_Task directions_
Determine the number of lines that have the string "render" in them, and give only that number.

_Source records_
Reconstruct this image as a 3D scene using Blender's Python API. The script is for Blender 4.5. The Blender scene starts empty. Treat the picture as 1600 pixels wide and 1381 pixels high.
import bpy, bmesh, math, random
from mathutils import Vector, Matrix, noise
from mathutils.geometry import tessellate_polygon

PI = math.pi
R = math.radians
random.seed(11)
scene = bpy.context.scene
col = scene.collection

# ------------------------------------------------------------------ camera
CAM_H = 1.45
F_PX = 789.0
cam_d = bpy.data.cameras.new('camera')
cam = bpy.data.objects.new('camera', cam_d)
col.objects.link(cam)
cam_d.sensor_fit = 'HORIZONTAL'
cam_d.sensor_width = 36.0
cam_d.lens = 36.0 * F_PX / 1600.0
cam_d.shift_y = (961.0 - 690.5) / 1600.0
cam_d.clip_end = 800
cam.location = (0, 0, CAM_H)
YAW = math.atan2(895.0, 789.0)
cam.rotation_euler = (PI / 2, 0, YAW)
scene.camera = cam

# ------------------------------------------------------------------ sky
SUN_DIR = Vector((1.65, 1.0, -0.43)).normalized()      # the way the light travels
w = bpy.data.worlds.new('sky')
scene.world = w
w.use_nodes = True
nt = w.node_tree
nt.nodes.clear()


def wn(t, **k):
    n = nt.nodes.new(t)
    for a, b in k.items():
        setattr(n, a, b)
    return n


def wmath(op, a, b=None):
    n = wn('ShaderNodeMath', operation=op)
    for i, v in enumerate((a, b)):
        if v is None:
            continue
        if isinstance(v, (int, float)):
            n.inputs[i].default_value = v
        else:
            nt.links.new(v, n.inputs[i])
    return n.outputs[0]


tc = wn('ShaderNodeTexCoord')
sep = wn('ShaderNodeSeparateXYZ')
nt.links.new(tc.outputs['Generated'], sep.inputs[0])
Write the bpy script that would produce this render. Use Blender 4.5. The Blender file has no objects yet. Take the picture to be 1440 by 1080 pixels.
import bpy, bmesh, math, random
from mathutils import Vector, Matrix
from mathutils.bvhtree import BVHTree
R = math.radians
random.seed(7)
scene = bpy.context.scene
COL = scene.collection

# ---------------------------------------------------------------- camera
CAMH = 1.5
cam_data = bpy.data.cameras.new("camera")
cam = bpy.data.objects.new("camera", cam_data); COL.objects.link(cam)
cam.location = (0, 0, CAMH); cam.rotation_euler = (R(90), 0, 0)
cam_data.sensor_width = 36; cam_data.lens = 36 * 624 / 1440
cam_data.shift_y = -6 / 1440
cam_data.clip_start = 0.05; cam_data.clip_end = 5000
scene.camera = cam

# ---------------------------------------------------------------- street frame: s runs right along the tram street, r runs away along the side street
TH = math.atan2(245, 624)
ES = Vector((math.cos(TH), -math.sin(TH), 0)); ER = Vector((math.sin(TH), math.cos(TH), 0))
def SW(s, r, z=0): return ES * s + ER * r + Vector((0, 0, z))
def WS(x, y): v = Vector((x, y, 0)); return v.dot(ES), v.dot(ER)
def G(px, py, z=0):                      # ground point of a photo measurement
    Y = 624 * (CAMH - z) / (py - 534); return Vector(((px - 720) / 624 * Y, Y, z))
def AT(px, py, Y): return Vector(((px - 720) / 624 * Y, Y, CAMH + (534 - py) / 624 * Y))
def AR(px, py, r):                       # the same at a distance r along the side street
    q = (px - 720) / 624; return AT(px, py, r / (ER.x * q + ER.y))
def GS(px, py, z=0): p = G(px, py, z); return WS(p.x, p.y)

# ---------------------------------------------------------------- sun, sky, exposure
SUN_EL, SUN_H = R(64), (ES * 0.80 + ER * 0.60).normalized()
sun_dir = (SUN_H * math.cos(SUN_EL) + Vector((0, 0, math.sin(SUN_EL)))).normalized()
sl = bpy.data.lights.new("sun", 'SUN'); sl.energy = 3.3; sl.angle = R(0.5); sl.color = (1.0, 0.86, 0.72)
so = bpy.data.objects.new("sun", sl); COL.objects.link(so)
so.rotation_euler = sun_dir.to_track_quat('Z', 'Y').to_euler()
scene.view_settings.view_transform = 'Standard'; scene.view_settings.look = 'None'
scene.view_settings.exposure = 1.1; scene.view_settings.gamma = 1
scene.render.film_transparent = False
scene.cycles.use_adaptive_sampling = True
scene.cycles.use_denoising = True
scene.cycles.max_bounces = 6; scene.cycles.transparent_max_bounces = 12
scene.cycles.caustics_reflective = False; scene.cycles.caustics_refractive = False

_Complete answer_
2